The first Black woman on the nation’s highest court is expected to offer her frank assessment of the tendency to avoid acknowledging racism in a speech Friday morning in Birmingham, Alabama, according to draft excerpts obtained by NBC News. Her remarks will be part of a ceremony marking the 60th anniversary of the 1963 bombing of a church, in which four young Black girls were killed.

“If we are going to continue to move forward as a nation, we cannot allow concerns about discomfort to displace knowledge, truth or history. It is certainly the case that parts of this country’s story can be hard to think about,” Jackson is expected to say. “We cannot forget because the uncomfortable lessons are often the ones that teach us the most about ourselves. … We cannot learn from past mistakes we do not know exist.”

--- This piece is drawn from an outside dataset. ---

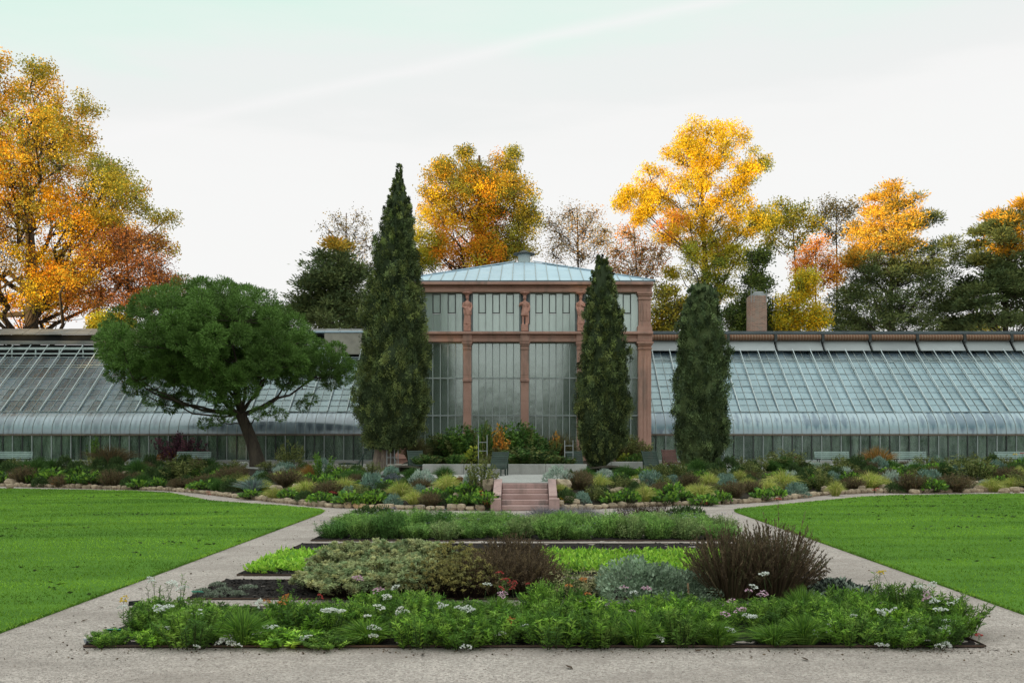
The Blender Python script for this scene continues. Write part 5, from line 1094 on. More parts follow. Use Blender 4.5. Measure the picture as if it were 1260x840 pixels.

Jackson’s blunt words are notable not only because they come from a sitting member of the highest court, but also because they land on the heels of the Supreme Court’s conservative majority restricting race-conscious admissions practices in colleges and universities in June. 

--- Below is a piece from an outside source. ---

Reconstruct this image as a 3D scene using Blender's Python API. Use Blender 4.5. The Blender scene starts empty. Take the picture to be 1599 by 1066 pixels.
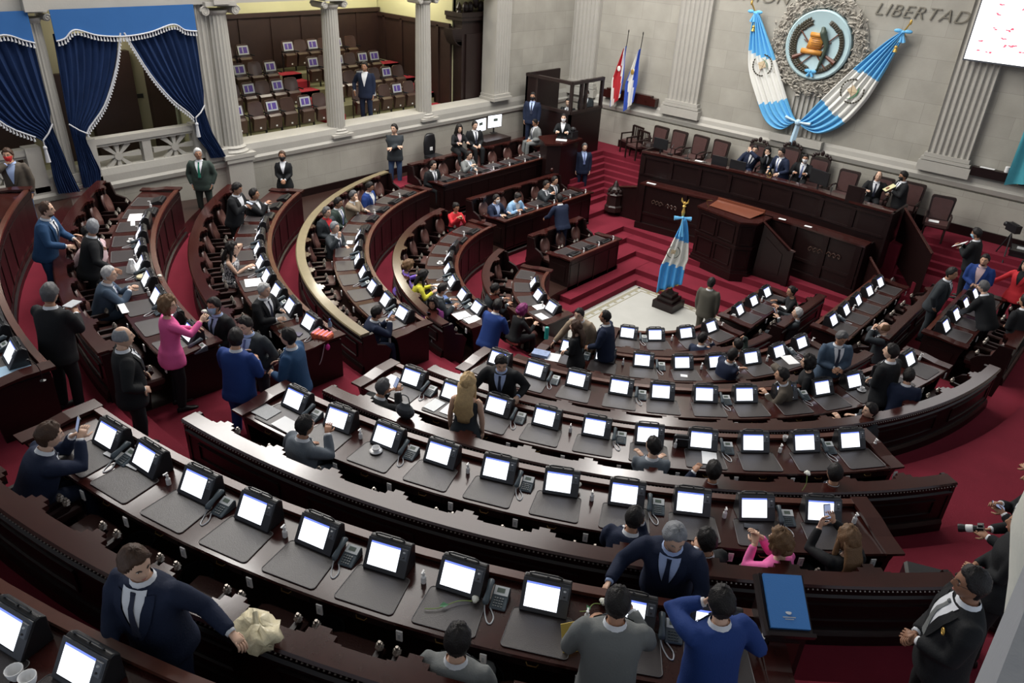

Judge Ketanji Brown Jackson testifies during her confirmation hearing at the Capitol
Justice Ketanji Brown Jackson.Jabin Botsford / The Washington Post via Getty Images file

In a scathing 29-page dissent to the court’s affirmative action ruling, Jackson wrote that her conservative colleagues were suffering from “let-them-eat-cake obliviousness.” She warned that deeming “race irrelevant in law does not make it so in life.”  

In Friday’s remarks, Jackson will also defend the importance of facts and history in education at a time when some schools districts continue to grapple with efforts to police how racism is discussed in the classroom. Florida Gov. Ron DeSantis and other Republicans have led the charge in public school curriculum changes that critics say whitewash the country’s past.

The site of Jackson’s speech is the 16th Street Baptist Church where the Ku Klux Klan set off the bomb that killed the four girls, just as schools were being desegregated.

“I know that atrocities like the one we are memorializing today are difficult to remember and relive,” Jackson is expected to say. “But I also know that it is dangerous to forget them.”